WHAT YOU HAVE TO DO: Only the lines from the start of the data through the line with "portal(*w_)" belong in the copy. Restate them word for word, minus the pictures.

DATASET CONTENT:
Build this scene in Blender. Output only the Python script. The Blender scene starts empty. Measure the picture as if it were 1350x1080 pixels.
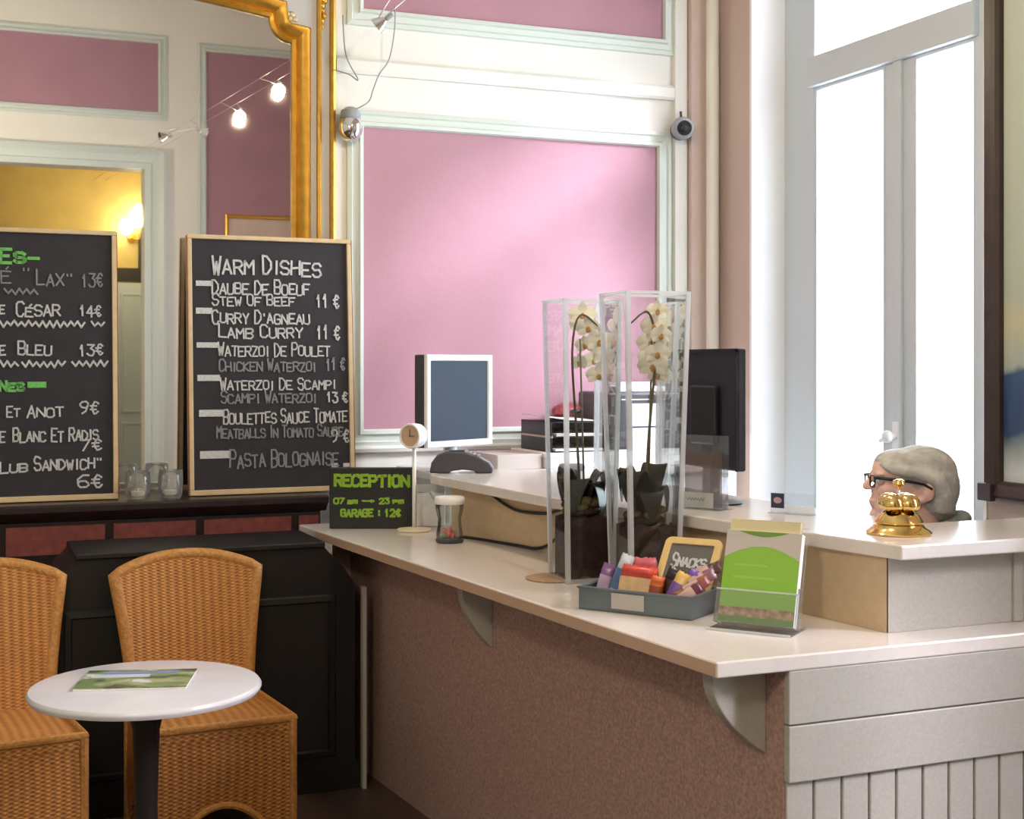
import bpy, bmesh, math, random
from mathutils import Vector, Matrix, Euler
random.seed(7)
PI = math.pi
scene = bpy.context.scene
COL = scene.collection

# ------------------------------------------------------------------ camera, sky, sun, exposure
# world: x runs along the mirror wall, y towards it, z up; the camera stands at the origin, 1.58 m high
FPX, EYE, HOR = 1800.0, 1.58, 480.0
YAW = math.radians(22.5)
SY, CY = math.sin(YAW), math.cos(YAW)
cam_d = bpy.data.cameras.new('camera')
cam_d.sensor_width = 36.0
cam_d.lens = 36.0 * FPX / 1350.0
cam_d.shift_y = -(540.0 - HOR) / 1350.0
cam_d.clip_end = 100
cam = bpy.data.objects.new('camera', cam_d)
COL.objects.link(cam)
cam.location = (0, 0, EYE)
cam.rotation_euler = (PI / 2, 0, -YAW)
scene.camera = cam

vs = scene.view_settings
vs.view_transform = 'Standard'
vs.look = 'None'
vs.exposure = 0.62
vs.gamma = 1.0
vs.use_curve_mapping = False

world = bpy.data.worlds.new('overcast_sky')
scene.world = world
world.use_nodes = True
bgn = world.node_tree.nodes['Background']
bgn.inputs['Color'].default_value = (0.80, 0.90, 1.0, 1)
bgn.inputs['Strength'].default_value = 11.5

sun_d = bpy.data.lights.new('hazy_sun', 'SUN')
sun_d.energy = 16.0
sun_d.angle = math.radians(16)
sun_d.color = (0.96, 0.90, 1.0)
sun = bpy.data.objects.new('hazy_sun', sun_d)
COL.objects.link(sun)
sun.rotation_euler = Vector((-1.0, 1.0, -0.86)).to_track_quat('-Z', 'Y').to_euler()

# the room
WR = 3.41       # inner face of the window wall
WB = 5.70       # mirror wall
WF = -0.90      # wall behind the camera
WL = -4.2
ZC = 4.85
WINS = [(3.84, 5.36), (0.62, 1.52)]          # window openings along y
WZ0, WZ1 = 0.72, 3.55

def portal(y0, y1):
    l = bpy.data.lights.new('window_daylight', 'AREA')
    l.shape = 'RECTANGLE'
    l.size, l.size_y = (y1 - y0), (WZ1 - WZ0)
    l.cycles.is_portal = True
    o = bpy.data.objects.new('window_daylight', l)
    COL.objects.link(o)
    o.location = (WR + 0.37, (y0 + y1) / 2, (WZ0 + WZ1) / 2)
    o.rotation_euler = Vector((-1, 0, 0)).to_track_quat('-Z', 'Y').to_euler()
    bpy.context.view_layer.update()
for w_ in WINS:
    portal(*w_)

# ------------------------------------------------------------------ photo ray helpers (pixel ray met with a real plane)
def _w(px, D, py):
    X = (px - 675.0) / FPX * D
    return Vector((D * SY + X * CY, D * CY - X * SY, EYE + (HOR - py) * D / FPX))
def on_z(px, py, z): return _w(px, (EYE - z) * FPX / (py - HOR), py)
def on_y(px, py, y): return _w(px, y / (CY - SY * (px - 675.0) / FPX), py)
def on_x(px, py, x): return _w(px, x / (SY + CY * (px - 675.0) / FPX), py)

# ------------------------------------------------------------------ materials
def hexc(r, g, b):
    f = lambda v: ((v / 255 + 0.055) / 1.055) ** 2.4 if v / 255 > 0.04045 else v / 255 / 12.92
    return (f(r), f(g), f(b), 1)

def mat(name, col, rough=0.5, metal=0.0, noise=None, bump=None, emis=None, spec=None, coat=0.0):
    m = bpy.data.materials.new(name)
    m.use_nodes = True
    nt = m.node_tree
    b = nt.nodes['Principled BSDF']
    col = col if len(col) == 4 else (*col, 1)
    b.inputs['Base Color'].default_value = col
    b.inputs['Roughness'].default_value = rough
    b.inputs['Metallic'].default_value = metal
    if spec is not None: b.inputs['Specular IOR Level'].default_value = spec
    if coat: b.inputs['Coat Weight'].default_value = coat
    tc = None
    if noise or bump:
        tc = nt.nodes.new('ShaderNodeTexCoord')
    if noise:
        sc, amt = noise[0], noise[1]
        n = nt.nodes.new('ShaderNodeTexNoise')
        n.inputs['Scale'].default_value = sc
        n.inputs['Detail'].default_value = 4
        nt.links.new(tc.outputs['Object'], n.inputs['Vector'])
        mr = nt.nodes.new('ShaderNodeMapRange')
        mr.inputs['From Min'].default_value = 0.3
        mr.inputs['From Max'].default_value = 0.7
        nt.links.new(n.outputs['Fac'], mr.inputs['Value'])
        mx = nt.nodes.new('ShaderNodeMix')
        mx.data_type = 'RGBA'
        c2 = noise[2] if len(noise) > 2 else tuple(c * (1 - amt) for c in col[:3]) + (1,)
        mx.inputs[6].default_value = col
        mx.inputs[7].default_value = c2 if len(c2) == 4 else (*c2, 1)
        nt.links.new(mr.outputs['Result'], mx.inputs[0])
        nt.links.new(mx.outputs[2], b.inputs['Base Color'])
    if bump:
        n = nt.nodes.new('ShaderNodeTexNoise')
        n.inputs['Scale'].default_value = bump[0]
        n.inputs['Detail'].default_value = 3
        nt.links.new(tc.outputs['Object'], n.inputs['Vector'])
        bp = nt.nodes.new('ShaderNodeBump')
        bp.inputs['Strength'].default_value = bump[1]
        bp.inputs['Distance'].default_value = 0.01
        nt.links.new(n.outputs['Fac'], bp.inputs['Height'])
        nt.links.new(bp.outputs['Normal'], b.inputs['Normal'])
    if emis:
        b.inputs['Emission Color'].default_value = (*emis[0][:3], 1)
        b.inputs['Emission Strength'].default_value = emis[1]
    return m

def glass_mat(name, tint=(1, 1, 1), gloss=0.12, body=0.0, bodycol=(1, 1, 1), rough=0.02):
    """thin clear sheet: mostly see-through, a little mirror, optionally a little milky body"""
    m = bpy.data.materials.new(name)
    m.use_nodes = True
    nt = m.node_tree
    nt.nodes.remove(nt.nodes['Principled BSDF'])
    out = nt.nodes['Material Output']
    tr = nt.nodes.new('ShaderNodeBsdfTransparent')
    tr.inputs['Color'].default_value = (*tint, 1)
    gl = nt.nodes.new('ShaderNodeBsdfGlossy')
    gl.inputs['Roughness'].default_value = rough
    lw = nt.nodes.new('ShaderNodeLayerWeight')
    lw.inputs['Blend'].default_value = 0.25
    ml = nt.nodes.new('ShaderNodeMath')
    ml.operation = 'MULTIPLY_ADD'
    ml.inputs[1].default_value = 0.7
    ml.inputs[2].default_value = gloss * 0.3
    nt.links.new(lw.outputs['Fresnel'], ml.inputs[0])
    mx = nt.nodes.new('ShaderNodeMixShader')
    nt.links.new(ml.outputs[0], mx.inputs[0])
    nt.links.new(tr.outputs[0], mx.inputs[1])
    nt.links.new(gl.outputs[0], mx.inputs[2])
    last = mx
    if body > 0:
        df = nt.nodes.new('ShaderNodeBsdfDiffuse')
        df.inputs['Color'].default_value = (*bodycol, 1)
        tl = nt.nodes.new('ShaderNodeBsdfTranslucent')
        tl.inputs['Color'].default_value = (*bodycol, 1)
        ad = nt.nodes.new('ShaderNodeMixShader')
        ad.inputs[0].default_value = 0.5
        nt.links.new(df.outputs[0], ad.inputs[1])
        nt.links.new(tl.outputs[0], ad.inputs[2])
        m2 = nt.nodes.new('ShaderNodeMixShader')
        m2.inputs[0].default_value = body
        nt.links.new(mx.outputs[0], m2.inputs[1])
        nt.links.new(ad.outputs[0], m2.inputs[2])
        last = m2
    nt.links.new(last.outputs[0], out.inputs['Surface'])
    return m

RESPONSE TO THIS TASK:
Build this scene in Blender. Output only the Python script. The Blender scene starts empty. Measure the picture as if it were 1350x1080 pixels.
import bpy, bmesh, math, random
from mathutils import Vector, Matrix, Euler
random.seed(7)
PI = math.pi
scene = bpy.context.scene
COL = scene.collection

# ------------------------------------------------------------------ camera, sky, sun, exposure
# world: x runs along the mirror wall, y towards it, z up; the camera stands at the origin, 1.58 m high
FPX, EYE, HOR = 1800.0, 1.58, 480.0
YAW = math.radians(22.5)
SY, CY = math.sin(YAW), math.cos(YAW)
cam_d = bpy.data.cameras.new('camera')
cam_d.sensor_width = 36.0
cam_d.lens = 36.0 * FPX / 1350.0
cam_d.shift_y = -(540.0 - HOR) / 1350.0
cam_d.clip_end = 100
cam = bpy.data.objects.new('camera', cam_d)
COL.objects.link(cam)
cam.location = (0, 0, EYE)
cam.rotation_euler = (PI / 2, 0, -YAW)
scene.camera = cam

vs = scene.view_settings
vs.view_transform = 'Standard'
vs.look = 'None'
vs.exposure = 0.62
vs.gamma = 1.0
vs.use_curve_mapping = False

world = bpy.data.worlds.new('overcast_sky')
scene.world = world
world.use_nodes = True
bgn = world.node_tree.nodes['Background']
bgn.inputs['Color'].default_value = (0.80, 0.90, 1.0, 1)
bgn.inputs['Strength'].default_value = 11.5

sun_d = bpy.data.lights.new('hazy_sun', 'SUN')
sun_d.energy = 16.0
sun_d.angle = math.radians(16)
sun_d.color = (0.96, 0.90, 1.0)
sun = bpy.data.objects.new('hazy_sun', sun_d)
COL.objects.link(sun)
sun.rotation_euler = Vector((-1.0, 1.0, -0.86)).to_track_quat('-Z', 'Y').to_euler()

# the room
WR = 3.41       # inner face of the window wall
WB = 5.70       # mirror wall
WF = -0.90      # wall behind the camera
WL = -4.2
ZC = 4.85
WINS = [(3.84, 5.36), (0.62, 1.52)]          # window openings along y
WZ0, WZ1 = 0.72, 3.55

def portal(y0, y1):
    l = bpy.data.lights.new('window_daylight', 'AREA')
    l.shape = 'RECTANGLE'
    l.size, l.size_y = (y1 - y0), (WZ1 - WZ0)
    l.cycles.is_portal = True
    o = bpy.data.objects.new('window_daylight', l)
    COL.objects.link(o)
    o.location = (WR + 0.37, (y0 + y1) / 2, (WZ0 + WZ1) / 2)
    o.rotation_euler = Vector((-1, 0, 0)).to_track_quat('-Z', 'Y').to_euler()
    bpy.context.view_layer.update()
for w_ in WINS:
    portal(*w_)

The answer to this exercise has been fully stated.